Bagi sebagian individu, pacaran saja dianggap tidak cukup untuk mengenal sifat dan karakter asli pasangan sebelum memutuskan untuk menikah. Apakah kumpul kebo dapat menjadi solusinya?
Kumpul kebo atau yang kerapkali dikenal dengan istilah kohabitasi, selalu menjadi subjek obrolan yang ngeri-ngeri sedap di antara netizen Indonesia. Terlebih, topik semacam itu masih dipandang tabu dan bertabrakan dengan norma agama serta budaya ketimuran.
Tak banyak orang yang berani mengulas tema hangat itu secara terbuka. Namun, sebuah kicauan selebritas Twitter belum lama ini berhasil menarik atensi netizen +62 yang budiman. Reaksinya beragam, baik yang pro maupun yang kontra.
Religious considerations aside, do you think kumpul kebo is necessary before deciding to get married with your partner?— Aurelia V (@senjatanuklir) November 30, 2022
Dalam kicauannya itu, Aurelia bertanya-tanya kepada para pengikutnya, "Di luar pertimbangan mengenai agama, apakah kumpul kebo diperlukan sebelum kalian memutuskan buat menikahi pasangan?"
Menyikapi teka-teki itu, sebagian besar netizen mengatakan, kumpul kebo tidak dibutuhkan. Mereka menganggap bahwa kohabitasi tidak seirama dengan norma agama dan budaya bangsa, sehingga tak pantas dipraktikkan.

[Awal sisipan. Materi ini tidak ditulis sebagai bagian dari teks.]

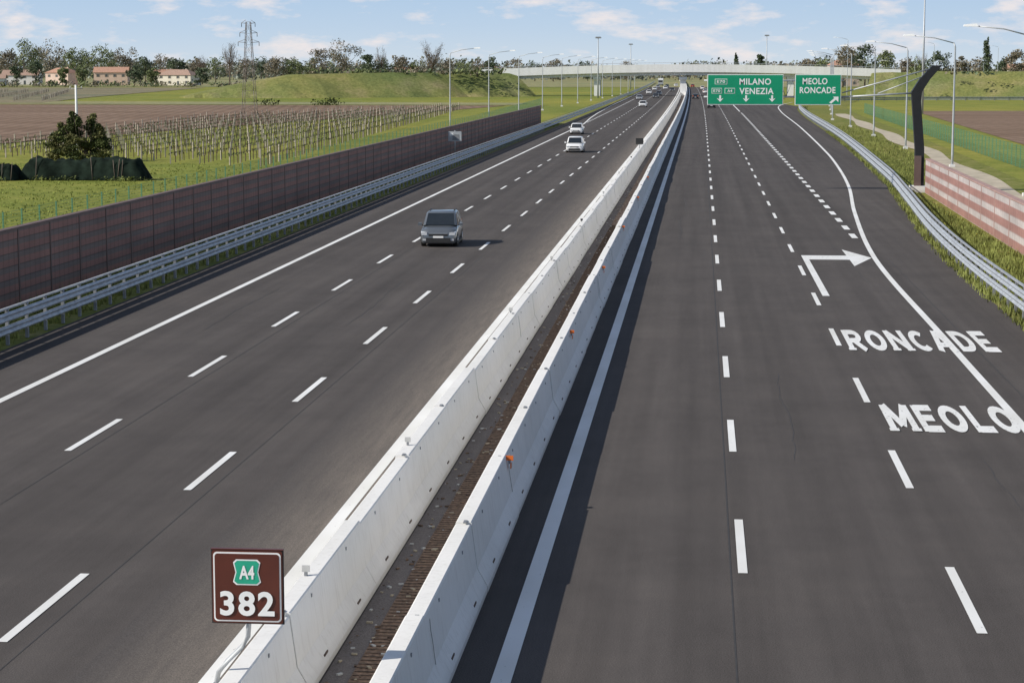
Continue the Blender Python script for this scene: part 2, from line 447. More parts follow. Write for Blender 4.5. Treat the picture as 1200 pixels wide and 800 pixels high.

Bagi mereka, masih banyak cara lain yang lebih aman untuk mempersiapkan bahtera rumah tangga.
Meski sama-sama dilahirkan dari rahim budaya ketimuran, ternyata ada banyak kalangan yang menganggap sebaliknya. Mereka menilai, kumpul kebo sangatlah dibutuhkan untuk memahami pasangan lebih dalam sebelum menuju pelaminan.
Kubu yang pro menilai bahwa kohabitasi menjadi cara yang ideal untuk mengenal sifat, karakter, dan kebiasaan pasangan, yang mana hal itu sukar dilakukan kalau sebatas berpacaran secara konvensional alias tak tinggal serumah. Hambatan itu muncul lantaran intensitas komunikasi serta pertemuan yang kurang memadai.
Mereka merasa khawatir kalau ada sifat, karakter, serta kebiasaan pasangan yang tidak sejalan dengan prinsip dan standar yang mereka yakini. Seiring berjalannya waktu, menurut mereka, perkara remeh dalam kehidupan sehari-hari umumnya sulit ditoleransi dan bisa menjadi faktor pemicu keributan pada masa depan.
Selain itu, kohabitasi juga dipilih karena adanya rasa takut yang begitu besar akan risiko perceraian. Setidaknya itulah yang saya tangkap dari komentar netizen yang mendukung gaya hidup kumpul kebo.